Short exercise: Search the material below for the string "scene" and list each line that holds it.

Stored data:
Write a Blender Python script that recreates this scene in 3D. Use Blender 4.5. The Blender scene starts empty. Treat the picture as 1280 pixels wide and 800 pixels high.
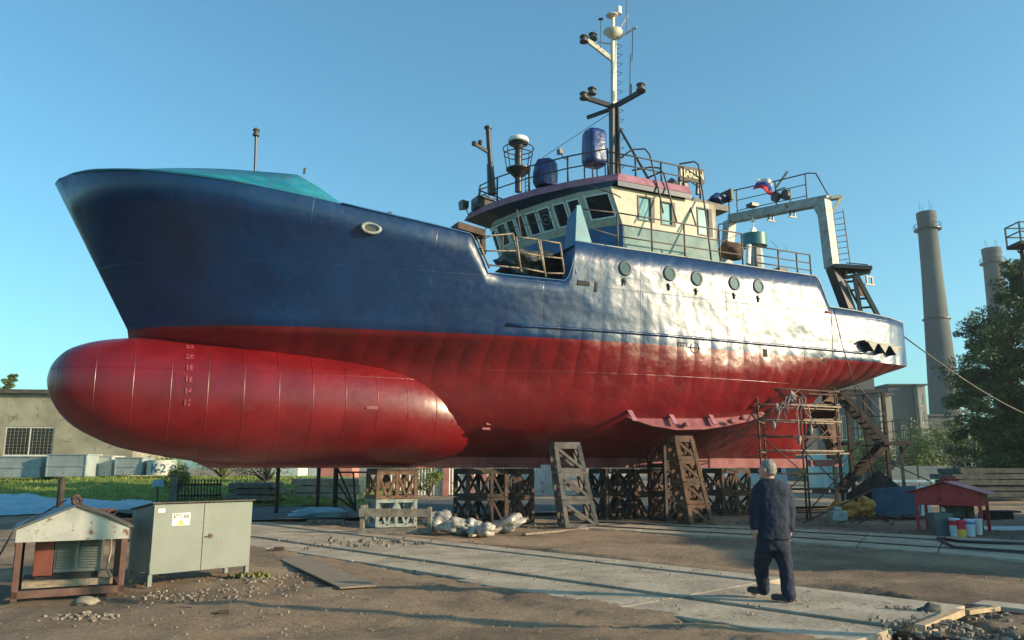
import bpy, bmesh, math, random
from mathutils import Vector, Matrix, noise
R = math.radians
SC = bpy.context.scene
COL = SC.collection

# ------------------------------------------------------------------ camera
PITCH = math.atan(.185); COSP, SINP = math.cos(PITCH), math.sin(PITCH); EYE = 1.6
cam_d = bpy.data.cameras.new('camera'); cam = bpy.data.objects.new('camera', cam_d); COL.objects.link(cam)
cam.location = (0, 0, EYE); cam.rotation_euler = (math.pi/2 + PITCH, 0, 0)
cam_d.sensor_width = 36; cam_d.lens = 28.125; cam_d.clip_start = .1; cam_d.clip_end = 3000
SC.camera = cam

# ------------------------------------------------------------------ light
SUN_EL = R(16); SX, SY = .963, -.27
SUN_AZ = math.atan2(SX, SY)            # clockwise from +Y
W = bpy.data.worlds.new('World'); SC.world = W; W.use_nodes = True
nt = W.node_tree; nt.nodes.clear()
sky = nt.nodes.new('ShaderNodeTexSky'); sky.sky_type = 'NISHITA'; sky.sun_disc = False
sky.sun_elevation = SUN_EL; sky.sun_rotation = SUN_AZ
sky.air_density = 1.0; sky.dust_density = 1.4; sky.ozone_density = 2.0; sky.altitude = 0
bg = nt.nodes.new('ShaderNodeBackground'); bg.inputs['Strength'].default_value = .143
wo = nt.nodes.new('ShaderNodeOutputWorld')
wb = nt.nodes.new('ShaderNodeMix'); wb.data_type = 'RGBA'; wb.blend_type = 'MULTIPLY'; wb.inputs[0].default_value = 1; wb.inputs[7].default_value = (.62,1.08,1.10,1)
nt.links.new(sky.outputs[0], wb.inputs[6]); nt.links.new(wb.outputs[2], bg.inputs[0]); nt.links.new(bg.outputs[0], wo.inputs[0])
sd = bpy.data.lights.new('sun', 'SUN'); sd.energy = 5.0; sd.angle = R(.55); sd.color = (1, .77, .50)
sun = bpy.data.objects.new('sun', sd); COL.objects.link(sun)
sdir = Vector((SX, SY, 0)).normalized()*math.cos(SUN_EL) + Vector((0, 0, math.sin(SUN_EL)))
sun.rotation_euler = sdir.to_track_quat('Z', 'Y').to_euler(); sun.location = (30, -10, 30)
SC.view_settings.view_transform = 'Standard'; SC.view_settings.look = 'None'
SC.view_settings.exposure = .66; SC.view_settings.gamma = 1; SC.view_settings.use_curve_mapping = False
SC.render.resolution_x = 1024; SC.render.resolution_y = 640
SC.render.engine = 'CYCLES'

# ------------------------------------------------------------------ image measurements -> world points
def ray(u, v):
    a = (u-640)/1000.; b = -(v-400)/1000.
    return (a, COSP-b*SINP, SINP+b*COSP)
def G(u, v, z=0.):
    r = ray(u, v); t = (z-EYE)/r[2]; return Vector((r[0]*t, r[1]*t, z))
def AY(u, v, Y):
    r = ray(u, v); t = Y/r[1]; return Vector((r[0]*t, Y, EYE+r[2]*t))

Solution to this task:
Write a Blender Python script that recreates this scene in 3D. Use Blender 4.5. The Blender scene starts empty. Treat the picture as 1280 pixels wide and 800 pixels high.
SC = bpy.context.scene